Kard. Ravasi, Peter Seewald o Benedykcie XVI

Będzie to „obecność kontemplacyjna”, taka, jak Mojżesza modlącego się na górze ze wzniesionymi rękoma za lud Izraela walczący z Amalekitami


Kard. Ravasi: Benedykt XVI jak Mojżesz modlący się za swój lud

◊   W Watykanie trwają rekolekcje wielkopostne dla Papieża i pracowników Kurii Rzymskiej. Ich modlitewny rytm wyznaczają trzy rozważania dziennie, adoracja Najświętszego Sakramentu oraz nieszpory. Rekolekcje głosi w kaplicy Redemptoris Mater kard. Gianfranco Ravasi.

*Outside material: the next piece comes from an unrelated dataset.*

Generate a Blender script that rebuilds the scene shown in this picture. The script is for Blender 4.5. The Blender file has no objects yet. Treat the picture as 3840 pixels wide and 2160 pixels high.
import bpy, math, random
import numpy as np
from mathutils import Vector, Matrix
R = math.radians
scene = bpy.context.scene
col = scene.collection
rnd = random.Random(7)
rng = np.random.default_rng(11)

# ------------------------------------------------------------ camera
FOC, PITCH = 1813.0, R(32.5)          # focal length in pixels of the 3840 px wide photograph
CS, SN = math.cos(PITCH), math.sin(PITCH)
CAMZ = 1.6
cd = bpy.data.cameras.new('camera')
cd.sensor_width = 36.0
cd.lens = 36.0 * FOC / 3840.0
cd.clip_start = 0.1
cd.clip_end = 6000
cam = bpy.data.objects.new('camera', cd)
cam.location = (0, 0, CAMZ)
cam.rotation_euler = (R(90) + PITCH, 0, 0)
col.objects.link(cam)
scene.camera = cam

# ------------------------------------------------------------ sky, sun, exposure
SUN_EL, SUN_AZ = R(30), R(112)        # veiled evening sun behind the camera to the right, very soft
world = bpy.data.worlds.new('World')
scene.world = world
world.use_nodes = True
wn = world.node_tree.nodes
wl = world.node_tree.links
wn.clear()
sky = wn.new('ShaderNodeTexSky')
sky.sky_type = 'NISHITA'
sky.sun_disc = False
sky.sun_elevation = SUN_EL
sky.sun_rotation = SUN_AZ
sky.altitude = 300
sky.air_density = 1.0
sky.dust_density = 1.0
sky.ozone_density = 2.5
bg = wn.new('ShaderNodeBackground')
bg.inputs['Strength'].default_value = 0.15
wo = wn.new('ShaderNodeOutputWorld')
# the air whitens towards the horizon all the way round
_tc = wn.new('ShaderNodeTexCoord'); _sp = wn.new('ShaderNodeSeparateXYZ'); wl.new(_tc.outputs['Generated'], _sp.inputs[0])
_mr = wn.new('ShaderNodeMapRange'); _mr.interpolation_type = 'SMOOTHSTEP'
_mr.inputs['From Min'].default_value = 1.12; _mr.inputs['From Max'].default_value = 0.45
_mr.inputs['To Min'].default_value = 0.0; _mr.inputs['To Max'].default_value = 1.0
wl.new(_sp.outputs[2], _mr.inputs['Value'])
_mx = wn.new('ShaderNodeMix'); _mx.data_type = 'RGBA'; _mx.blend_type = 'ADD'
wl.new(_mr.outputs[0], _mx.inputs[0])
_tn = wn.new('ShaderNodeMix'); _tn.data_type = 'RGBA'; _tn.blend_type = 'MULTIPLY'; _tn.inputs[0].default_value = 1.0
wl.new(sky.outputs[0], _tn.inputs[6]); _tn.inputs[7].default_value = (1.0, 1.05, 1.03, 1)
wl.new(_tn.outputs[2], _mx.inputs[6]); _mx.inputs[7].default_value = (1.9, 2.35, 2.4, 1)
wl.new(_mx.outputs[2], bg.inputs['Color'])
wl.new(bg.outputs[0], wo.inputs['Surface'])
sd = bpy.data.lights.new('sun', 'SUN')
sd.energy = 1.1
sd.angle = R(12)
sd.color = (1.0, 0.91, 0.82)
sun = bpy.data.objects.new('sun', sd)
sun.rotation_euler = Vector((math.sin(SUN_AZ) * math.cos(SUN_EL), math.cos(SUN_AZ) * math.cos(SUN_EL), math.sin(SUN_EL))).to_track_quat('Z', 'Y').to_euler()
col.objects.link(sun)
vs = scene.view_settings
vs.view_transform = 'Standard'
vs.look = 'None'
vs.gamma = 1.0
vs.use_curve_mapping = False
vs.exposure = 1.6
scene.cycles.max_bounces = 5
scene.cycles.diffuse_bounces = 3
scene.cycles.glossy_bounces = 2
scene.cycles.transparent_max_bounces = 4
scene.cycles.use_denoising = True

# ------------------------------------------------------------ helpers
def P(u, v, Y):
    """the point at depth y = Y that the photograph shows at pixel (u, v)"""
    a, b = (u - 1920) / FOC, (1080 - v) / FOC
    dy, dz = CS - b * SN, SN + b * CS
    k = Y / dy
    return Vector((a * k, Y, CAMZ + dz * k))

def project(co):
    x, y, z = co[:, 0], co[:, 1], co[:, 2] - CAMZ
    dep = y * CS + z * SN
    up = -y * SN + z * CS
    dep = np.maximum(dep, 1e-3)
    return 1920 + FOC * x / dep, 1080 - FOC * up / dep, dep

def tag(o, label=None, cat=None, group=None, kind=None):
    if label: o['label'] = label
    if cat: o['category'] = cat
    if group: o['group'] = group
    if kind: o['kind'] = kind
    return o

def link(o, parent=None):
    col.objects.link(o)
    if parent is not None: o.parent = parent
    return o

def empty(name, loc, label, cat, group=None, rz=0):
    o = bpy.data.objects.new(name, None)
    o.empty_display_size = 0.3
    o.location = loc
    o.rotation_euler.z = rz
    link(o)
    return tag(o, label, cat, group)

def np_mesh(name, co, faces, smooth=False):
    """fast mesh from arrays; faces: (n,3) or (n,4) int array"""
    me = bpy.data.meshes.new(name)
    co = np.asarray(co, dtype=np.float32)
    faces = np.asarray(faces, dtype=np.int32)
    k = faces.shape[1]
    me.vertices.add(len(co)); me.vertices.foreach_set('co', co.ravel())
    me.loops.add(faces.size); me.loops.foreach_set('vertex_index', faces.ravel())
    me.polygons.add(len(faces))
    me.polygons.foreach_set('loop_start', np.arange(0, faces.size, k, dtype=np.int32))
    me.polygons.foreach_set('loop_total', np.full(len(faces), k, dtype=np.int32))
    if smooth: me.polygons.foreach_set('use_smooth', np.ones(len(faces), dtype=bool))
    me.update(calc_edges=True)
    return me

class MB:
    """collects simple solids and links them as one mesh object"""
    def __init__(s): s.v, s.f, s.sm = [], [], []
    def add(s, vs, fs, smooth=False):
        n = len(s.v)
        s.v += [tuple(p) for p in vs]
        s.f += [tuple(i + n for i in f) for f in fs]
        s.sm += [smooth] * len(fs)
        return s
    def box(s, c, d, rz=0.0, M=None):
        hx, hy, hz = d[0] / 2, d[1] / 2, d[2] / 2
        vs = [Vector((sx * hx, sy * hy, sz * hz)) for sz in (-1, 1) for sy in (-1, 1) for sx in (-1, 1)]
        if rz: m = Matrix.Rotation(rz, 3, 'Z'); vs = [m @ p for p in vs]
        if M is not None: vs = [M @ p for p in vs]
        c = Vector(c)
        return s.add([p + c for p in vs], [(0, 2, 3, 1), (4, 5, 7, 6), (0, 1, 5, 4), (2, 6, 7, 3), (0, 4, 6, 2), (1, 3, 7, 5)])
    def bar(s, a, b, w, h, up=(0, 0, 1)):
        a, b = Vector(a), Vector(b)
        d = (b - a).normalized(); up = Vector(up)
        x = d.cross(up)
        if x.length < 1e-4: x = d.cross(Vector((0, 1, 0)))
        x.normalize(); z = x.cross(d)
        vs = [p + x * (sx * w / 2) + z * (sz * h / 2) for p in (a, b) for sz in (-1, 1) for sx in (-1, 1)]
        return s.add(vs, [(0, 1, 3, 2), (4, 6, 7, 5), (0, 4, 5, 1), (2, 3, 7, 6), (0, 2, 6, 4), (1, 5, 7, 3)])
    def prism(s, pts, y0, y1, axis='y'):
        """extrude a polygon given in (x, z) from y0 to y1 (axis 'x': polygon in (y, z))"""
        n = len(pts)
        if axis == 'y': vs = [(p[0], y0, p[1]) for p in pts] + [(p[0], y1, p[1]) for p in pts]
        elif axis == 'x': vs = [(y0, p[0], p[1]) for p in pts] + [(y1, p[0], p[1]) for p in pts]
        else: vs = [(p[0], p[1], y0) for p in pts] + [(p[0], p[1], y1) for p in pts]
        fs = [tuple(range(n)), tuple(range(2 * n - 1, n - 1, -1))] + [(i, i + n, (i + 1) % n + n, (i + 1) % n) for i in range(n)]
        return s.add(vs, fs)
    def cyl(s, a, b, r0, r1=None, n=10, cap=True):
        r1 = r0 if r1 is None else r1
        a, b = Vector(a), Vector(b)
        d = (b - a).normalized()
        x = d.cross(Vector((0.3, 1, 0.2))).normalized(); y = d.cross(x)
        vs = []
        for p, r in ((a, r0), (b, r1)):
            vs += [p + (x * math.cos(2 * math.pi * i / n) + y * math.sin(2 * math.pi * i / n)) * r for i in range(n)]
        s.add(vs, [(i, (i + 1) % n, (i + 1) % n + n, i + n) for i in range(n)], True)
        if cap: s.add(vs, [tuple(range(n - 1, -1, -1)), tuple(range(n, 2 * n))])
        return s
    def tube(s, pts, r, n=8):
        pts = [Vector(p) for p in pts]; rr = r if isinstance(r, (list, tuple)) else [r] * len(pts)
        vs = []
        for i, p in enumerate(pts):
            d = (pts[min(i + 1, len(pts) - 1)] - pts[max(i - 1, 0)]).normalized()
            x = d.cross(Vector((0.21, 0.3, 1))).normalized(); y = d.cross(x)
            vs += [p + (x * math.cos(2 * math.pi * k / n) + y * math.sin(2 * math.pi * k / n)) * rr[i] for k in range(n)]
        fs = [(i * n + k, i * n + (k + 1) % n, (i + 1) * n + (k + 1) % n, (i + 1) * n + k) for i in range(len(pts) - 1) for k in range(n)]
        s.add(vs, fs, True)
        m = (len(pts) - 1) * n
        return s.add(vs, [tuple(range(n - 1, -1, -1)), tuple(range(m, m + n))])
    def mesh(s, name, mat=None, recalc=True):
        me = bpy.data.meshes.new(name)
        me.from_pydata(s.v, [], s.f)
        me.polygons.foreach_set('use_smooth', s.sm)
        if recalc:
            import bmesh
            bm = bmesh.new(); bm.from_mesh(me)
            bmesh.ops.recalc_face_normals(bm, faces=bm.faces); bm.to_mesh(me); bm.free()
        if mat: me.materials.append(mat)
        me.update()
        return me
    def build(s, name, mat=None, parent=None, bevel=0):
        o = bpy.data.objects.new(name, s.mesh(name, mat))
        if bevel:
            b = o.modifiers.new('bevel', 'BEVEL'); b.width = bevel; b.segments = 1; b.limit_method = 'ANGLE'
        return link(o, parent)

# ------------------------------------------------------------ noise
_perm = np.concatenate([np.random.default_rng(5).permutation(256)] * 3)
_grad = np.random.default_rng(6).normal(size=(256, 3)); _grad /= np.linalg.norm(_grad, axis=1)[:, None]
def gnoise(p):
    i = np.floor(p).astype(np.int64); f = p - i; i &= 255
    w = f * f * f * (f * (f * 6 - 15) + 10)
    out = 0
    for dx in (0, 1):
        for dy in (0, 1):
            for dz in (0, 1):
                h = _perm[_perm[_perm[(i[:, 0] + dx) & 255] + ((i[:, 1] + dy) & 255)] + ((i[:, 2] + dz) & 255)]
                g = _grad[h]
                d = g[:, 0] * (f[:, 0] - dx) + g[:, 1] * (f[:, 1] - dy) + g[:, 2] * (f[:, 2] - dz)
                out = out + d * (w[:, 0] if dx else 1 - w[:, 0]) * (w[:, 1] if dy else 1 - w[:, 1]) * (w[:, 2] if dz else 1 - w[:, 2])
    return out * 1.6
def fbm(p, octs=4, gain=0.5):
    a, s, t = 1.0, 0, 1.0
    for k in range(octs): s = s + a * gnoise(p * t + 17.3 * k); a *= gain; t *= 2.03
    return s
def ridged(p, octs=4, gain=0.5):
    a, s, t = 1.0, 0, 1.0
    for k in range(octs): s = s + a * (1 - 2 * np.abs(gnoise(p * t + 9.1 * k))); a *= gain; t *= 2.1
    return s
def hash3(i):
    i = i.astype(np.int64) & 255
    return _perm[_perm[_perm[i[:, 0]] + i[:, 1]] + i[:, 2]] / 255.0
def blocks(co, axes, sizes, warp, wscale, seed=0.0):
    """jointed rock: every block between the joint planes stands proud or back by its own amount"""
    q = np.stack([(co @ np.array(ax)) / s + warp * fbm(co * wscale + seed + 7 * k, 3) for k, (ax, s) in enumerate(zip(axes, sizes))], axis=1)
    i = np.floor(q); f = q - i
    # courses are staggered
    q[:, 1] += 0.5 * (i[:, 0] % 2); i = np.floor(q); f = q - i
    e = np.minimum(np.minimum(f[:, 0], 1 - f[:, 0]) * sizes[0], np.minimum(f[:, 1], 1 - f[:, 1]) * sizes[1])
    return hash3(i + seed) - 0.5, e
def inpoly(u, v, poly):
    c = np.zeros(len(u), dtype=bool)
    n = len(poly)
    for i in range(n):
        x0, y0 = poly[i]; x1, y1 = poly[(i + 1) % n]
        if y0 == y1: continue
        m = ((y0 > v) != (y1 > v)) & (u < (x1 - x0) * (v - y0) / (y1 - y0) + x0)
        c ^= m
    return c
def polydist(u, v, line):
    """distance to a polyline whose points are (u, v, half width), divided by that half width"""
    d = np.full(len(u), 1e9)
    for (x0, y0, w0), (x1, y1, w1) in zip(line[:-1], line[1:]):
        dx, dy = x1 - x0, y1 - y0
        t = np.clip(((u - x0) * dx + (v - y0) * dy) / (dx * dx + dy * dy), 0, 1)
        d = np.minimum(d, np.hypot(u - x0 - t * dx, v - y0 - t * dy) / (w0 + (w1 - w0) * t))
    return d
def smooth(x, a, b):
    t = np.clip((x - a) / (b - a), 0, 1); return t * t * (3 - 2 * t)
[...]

Przewodniczący Papieskiej Rady Kultury komentuje Psalmy. W rozważaniu inaugurującym czas wielkopostnego zamyślenia posłużył się obrazem biblijnym, by przedstawić przyszłość Benedykta XVI po ustąpieniu. Będzie to, jak mówił, „obecność kontemplacyjna”, taka, jak Mojżesza modlącego się na górze ze wzniesionymi rękoma za lud Izraela walczący z Amalekitami.

„Obraz ten przedstawia zasadniczą funkcję Waszej Świątobliwości wobec Kościoła, to jest wstawiennictwo – mówił kard. Ravasi. – My pozostaniemy w dolinie, gdzie są Amalekici, gdzie jest kurz, gdzie jest lęk i przerażenie, a także koszmary, ale i nadzieja, tam gdzie Wasza Świątobliwość był z nami przez tych osiem lat. Od tej pory będziemy widzieć, że na górze Wasza Świątobliwość wstawia się za nami”.

Papieskie rekolekcje zakończą się w sobotę 23 lutego rano.

bz/ rv

***

Seewald: Papież bardzo zmęczony, ale jeszcze bardziej serdeczny

◊   Papież wiele przeszedł w swoim życiu. Nazywano go prześladowcą, a przecież to on był prześladowany. Stał się kozłem ofiarnym, na którego zrzucano wszelkie niesprawiedliwości. Tak o Benedykcie XVI pisze Peter Seewald, niemiecki dziennikarz, którzy przeprowadził z nim trzy wywiady książkowe, a obecnie pracuje nad jego biografią.

W artykule dla tygodnika Focus Seewald wspomina swoje liczne spotkania z Josephem Ratzingerem, w tym również dwa niedawne, ostatnie sprzed 10 tygodni. Wylicza ewidentne przejawy zmęczenia Benedykta XVI, a przy tym zauważa, że osłabiony Papież stał się jeszcze bardziej serdeczny i skromny. Przypomina też, że pomimo tego wszystkiego, co Joseph Ratzinger w życiu przeszedł, nigdy się nie skarżył. Nikt też nie usłyszał z jego ust złego słowa, nawet na temat ks. Hansa Künga.

Peter Seewald wyznaje, że podczas wszystkich spotkań z Josephem Ratzingerem poznał człowieka o niespotykanej dziś mądrości, a zarazem pełnego paradoksów. „Jest to człowiek tradycji, chętnie zdaje się na to, co się sprawdziło, ale potrafi odróżnić, co jest naprawdę wieczne, a co właściwe tylko dla pewnej epoki. A jeśli potrzeba, jak to miało miejsce w wypadku Mszy trydenckiej, potrafi do nowego dodać stare, bo stare i nowe nie ogranicza przestrzeni liturgicznej, lecz ją poszerza”.